Feds on track to sell leases in western Gulf this year

The federal government is on track to sell offshore drilling leases in the western Gulf of Mexico later this year, after completing a new environmental analysis of the region that was spurred by last year’s oil spill.

According to a notice set to appear in tomorrow’s Federal Register, U.S. drilling regulators have completed a draft of that so-called supplemental environmental impact statement, which paves the way for the planned lease sale later this year.

That analysis updates an older environmental impact statement that was conducted before last year’s spill. It also confirms that the Bureau of Ocean Energy Management, Regulation and Enforcement is splitting the environmental review process into two parts — one assessing the western Gulf of Mexico and a second analysis focused on the gulf’s central planning area.

By dividing up those reviews, the ocean energy bureau is boosting its odds of completing the study in time for a western Gulf lease sale this year.
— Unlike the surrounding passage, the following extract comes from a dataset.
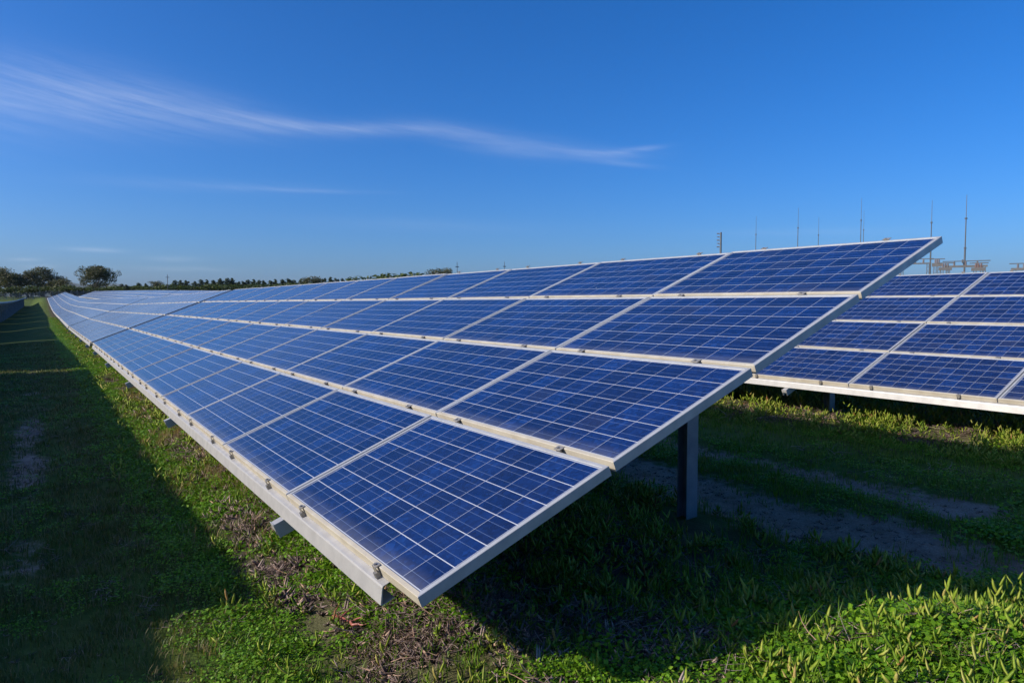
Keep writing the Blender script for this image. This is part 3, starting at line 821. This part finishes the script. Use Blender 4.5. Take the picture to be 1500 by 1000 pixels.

If regulators had assessed the central and western parts of the Gulf simultaneously, industry leaders feared that work would take so long that planned offshore lease sales would be postponed until 2012.

But the western Gulf sale that is queued up is generally viewed as less commercially attractive than a separate planned sale of deep-water tracts in the central planning area. That includes areas near the Macondo well that blew out last year.

The supplemental environmental review “will allow us to make objective, science-based decisions about the activities involved in offshore energy exploration, development and production,” said Michael Bromwich, the bureau director. “The public hearings on the draft SEIS we are announcing today are key steps to obtain public input on the environmental impact of oil and gas operations after Deepwater Horizon.”

The public can weigh in on the new supplemental environmental impact statement in writing and at public meetings planned next month on the Gulf Coast. Here are the details:

  • Submit comments by e-mail to EIS@boemre.gov by June 6, 2011.
  • Submit comments by postal mail referencing “Comments on the WPA Draft SEIS,” to Gary D. Goeke, Chief, Environmental Assessment Section, Leasing and Environment (MS 5410), Bureau of Ocean Energy Management, Regulation and Enforcement, Gulf of Mexico OCS Region, 1201 Elmwood Park Boulevard, New Orleans, Louisiana 70123-2394.
  • Attend a public meeting in Houston at 1 p.m. central time on Tuesday, May 17. The meeting will be held at the Houston Airport Marriott at George Bush Intercontinental, located at 18700 John F. Kennedy Boulevard.
  • Attend a public meeting in New Orleans at 1 p.m. central time on Thursday, May 19. The meeting will be held at the BOEMRE office located at 1201Elmwood Park Boulevard.

9 Comments

  1. MrProgressive

    Here’s hoping that the companies who lease these tracts explore, analyze, and drill where appropriate ASAP. Don’t just sit on these leases, get the oil!

    #1
  2. Jackalope

    Here’s hoping the government will approve drilling permits. Lease sales are one thing and are not the same as permits to drill.

    #2
  3. Cajun55

    WHAT ABOUT THE EASTERN GULF??? You know, where ALL the rest of the oil is! Cuba just sublet leases to the CHINESE, for Christ’s sake! We’re gonna let the Chinese pump the eastern Gulf dry so the Floridians and keep clean beaches??

    #3
  4. Trail Trash

    Less attractive is right. The quality of the seismic imaging is terrible in that part of the Gulf. Don’t expect a big land rush.

    #4
  5. luckyone

    It’s part of Obama’s re-election campaign.

    #5
  6. BOB

    I would not trust Cass Suntein at all, he is a well renouned law communist professor at Harvard who Obama appointed as regulatory CZAR. His wife adivises Obamma on mid east relations (sh sh Se is a communist too) its all on Google. If i were an oil company i would drill everywhere but the USA. Heck what will be your tax bill next year – can anyone tell me? I dare ya.

    #6
  7. chiefdecoy

    If this is going to be anything like the “lift of the moratorium”, why bother?

    #7
  8. 2tor

    The train is late… well feel this for years to come.

    #8
  9. LnL

    The are millions of acres already leased for exploration in the Gulf, but yet the oil companies are afraid to go that far offshore. If we discover a 1 trillion barrel reserve in the Gulf, gas will not drop one cent. We might as well stop drilling in the Gulf.